A Miracle of Catfish by Larry Brown

Over the course of his writing career, Larry Brown was known for gritty, uncompromising accounts of rural Southern living. His books were filled with big, bad redneck mommas and their hard-drinking, day-laboring men; paycheck to paycheck living; big trucks, cold beer, trailer parks, and bad cuts of meat.

But that’s only one side of the story, a rough caricature of Brown’s writing and its place in the Southern literary canon.

Larry Brown’s own story as a writer is a legendary one at this point. A small town fire chief, he set out to become a writer at the age of 30, and gradually, got good at it. In his touching and hilarious introduction to A Miracle of Catfish, Barry Hannah says that Brown’s early attempts at fiction were so bad, he’d sneak out the back door of the bar when he saw him approaching with “the inevitable manila envelop.” But Brown never rested on laurels after he published. As much as there’s an idea of the “Larry Brown story,” each of his books attempts feats the previous ones didn’t, and very often, pull them off.

Brown was a master of characterization, of exploring the lives of those to whom little happens, and teasing out their personal hells and hopes. His last work represents the pinnacle of that craft.

One week before his death in 2004, Brown sent the nearly finished manuscript for A Miracle of Catfish to his agent. At the request of Brown’s widow, Shannon Ravenel of Algonquin Books of Chapel Hill, the longtime publisher of Brown’s work, agreed to edit the unfinished novel. Though Ravenel did make cuts to the 710 page manuscript, she decided that “making any changes — substantive or minor — to the plot, the structure, the characterizations, would be inappropriate.” As a result, A Miracle of Catfish ends where Brown left it, along with his notes, sketching out the final chapters.

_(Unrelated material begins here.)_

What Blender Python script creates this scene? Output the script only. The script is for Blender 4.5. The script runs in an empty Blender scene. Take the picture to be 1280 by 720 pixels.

The book follows a year in the intertwined lives of characters living outside of Oxford, Mississippi. Most intriguing is Cortez Sharp, a former Klansman who traded in his bedsheets for a less organized kind of hatred and meanness. There’s murder in his past, he hasn’t touched his wife in years, and his children are all either dead or estranged. Yet there’s also something in Sharp that yearns for human connection in his old age. As he digs a catfish pond on his property and waits for rain, he imagines that his daughter, Lucinda, will return home, or that the neglected neighbor boy, Jimmy, might stop by some afternoon with his rod and reel. Brown frequently depicts him fumbling towards the nearest approximations of kindness he can muster, and in these moments, Sharp becomes a difficult character to settle one’s mind about.

Less complex, but equally interesting is Jimmy’s daddy (called only that throughout the book). With his penchant for drinking, philandering, and riding around, Jimmy’s daddy is a familiar character in Brown’s literary world, an unlovable and unlovely loser. However, Jimmy’s daddy takes sorry blood to a level far beyond any of Brown’s previous characters. He fails at marriage, fatherhood, and work, but he’s bad at his hobbies, too. What makes the character most pathetic is the fact he really tries to do well, particularly where Jimmy is concerned. However, a new go-kart purchased for Jimmy turns out to be a lemon; an attempt to take the boy out to the local swap meet ends in a DUI. A kind of Charlie Brown gone to seed, everything Jimmy’s daddy touches turns to mud in his hands.

Poised tenuously between childhood wonder and resigned mistrust, Jimmy’s story occupies the heart of the book. He’s a good boy who can’t possibly remain one much longer, surrounded by an indifferent mother, two vicious older sisters, and of course, his no good daddy. Although he’s accepted certain truths about his family, Jimmy hasn’t hardened yet, and his decency and naivete are so endearing, you pull for him, celebrate his small triumphs, and mostly, worry about him a lot.

The book is a sprawling Southern epic that unfolds mostly in the minds of its characters, which doesn’t sound like a good thing, but is. In her introduction, Ravenel says of Brown’s writing, “Having honed his skills on the short-story form, he reveled in the wide spaces that novels offer.” While his early books featured strong dialogue and lean prose, Brown stretches his legs in A Miracle of Catfish, unfolding lush Mississippi landscapes and inventive histories for his characters. Though the story Brown tells here isn’t a happy one, you’ll be surprised how prettily it rolls off the page.

However, it’s Brown’s characters and their day-to-day struggles that ultimately carry the day. Brown never flinches when detailing the ugliness of the thoughts and burdens they carry, until the ugliness falls away, replaced by something immediately recognizable and sympathetic. Without an ending, or even a strong central plot, Brown’s last novel still ranks among his greatest.

Larry Brown was a huge music fan, and the love went both ways. On 22 May 2007, Bloodshot Records will release Just One More: A Musical Tribute to Larry Brown, featuring previously unreleased tracks by Alejandro Escovedo, Jim Dickinson, and Robert Earl Keen.